Locate each line below that includes "continues" and reproduce it.

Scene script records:
· · · · · · ·
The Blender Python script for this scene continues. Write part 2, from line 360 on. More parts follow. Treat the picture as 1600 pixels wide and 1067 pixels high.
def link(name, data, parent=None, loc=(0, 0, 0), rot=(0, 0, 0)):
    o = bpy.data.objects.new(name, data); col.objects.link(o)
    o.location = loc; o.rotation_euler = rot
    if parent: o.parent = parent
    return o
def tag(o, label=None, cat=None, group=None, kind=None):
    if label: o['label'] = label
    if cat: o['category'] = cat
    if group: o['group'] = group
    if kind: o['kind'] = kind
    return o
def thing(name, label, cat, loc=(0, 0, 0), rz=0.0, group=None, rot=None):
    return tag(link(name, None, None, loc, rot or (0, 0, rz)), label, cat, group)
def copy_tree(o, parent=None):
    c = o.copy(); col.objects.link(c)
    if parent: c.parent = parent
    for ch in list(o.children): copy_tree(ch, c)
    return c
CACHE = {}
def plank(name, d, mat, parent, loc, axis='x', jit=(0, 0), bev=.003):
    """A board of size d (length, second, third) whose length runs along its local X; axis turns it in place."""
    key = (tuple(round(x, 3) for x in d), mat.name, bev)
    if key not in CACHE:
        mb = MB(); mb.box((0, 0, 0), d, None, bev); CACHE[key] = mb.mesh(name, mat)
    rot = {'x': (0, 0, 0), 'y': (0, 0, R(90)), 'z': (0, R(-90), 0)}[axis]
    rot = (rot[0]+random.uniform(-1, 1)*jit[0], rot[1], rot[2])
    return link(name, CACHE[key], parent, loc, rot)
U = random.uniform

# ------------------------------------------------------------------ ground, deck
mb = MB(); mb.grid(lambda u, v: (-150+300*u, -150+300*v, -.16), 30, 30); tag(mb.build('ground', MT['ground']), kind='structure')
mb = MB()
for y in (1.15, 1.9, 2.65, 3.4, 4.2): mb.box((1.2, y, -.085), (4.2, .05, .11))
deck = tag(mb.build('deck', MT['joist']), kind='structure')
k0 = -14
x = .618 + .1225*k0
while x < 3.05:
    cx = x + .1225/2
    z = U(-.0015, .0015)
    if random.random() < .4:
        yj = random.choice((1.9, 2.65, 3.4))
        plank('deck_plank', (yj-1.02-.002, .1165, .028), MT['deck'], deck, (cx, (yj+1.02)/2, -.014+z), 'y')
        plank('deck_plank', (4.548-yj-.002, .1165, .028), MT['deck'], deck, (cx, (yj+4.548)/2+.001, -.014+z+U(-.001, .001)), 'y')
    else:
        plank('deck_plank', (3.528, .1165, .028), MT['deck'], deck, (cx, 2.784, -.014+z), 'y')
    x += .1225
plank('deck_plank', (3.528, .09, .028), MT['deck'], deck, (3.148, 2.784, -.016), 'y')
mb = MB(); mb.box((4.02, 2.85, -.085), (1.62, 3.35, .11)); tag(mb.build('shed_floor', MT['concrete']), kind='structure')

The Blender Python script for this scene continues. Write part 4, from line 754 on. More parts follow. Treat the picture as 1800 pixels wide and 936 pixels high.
· · · · · · ·
Written solution:
The Blender Python script for this scene continues. Write part 2, from line 360 on. More parts follow. Treat the picture as 1600 pixels wide and 1067 pixels high.
The Blender Python script for this scene continues. Write part 4, from line 754 on. More parts follow. Treat the picture as 1800 pixels wide and 936 pixels high.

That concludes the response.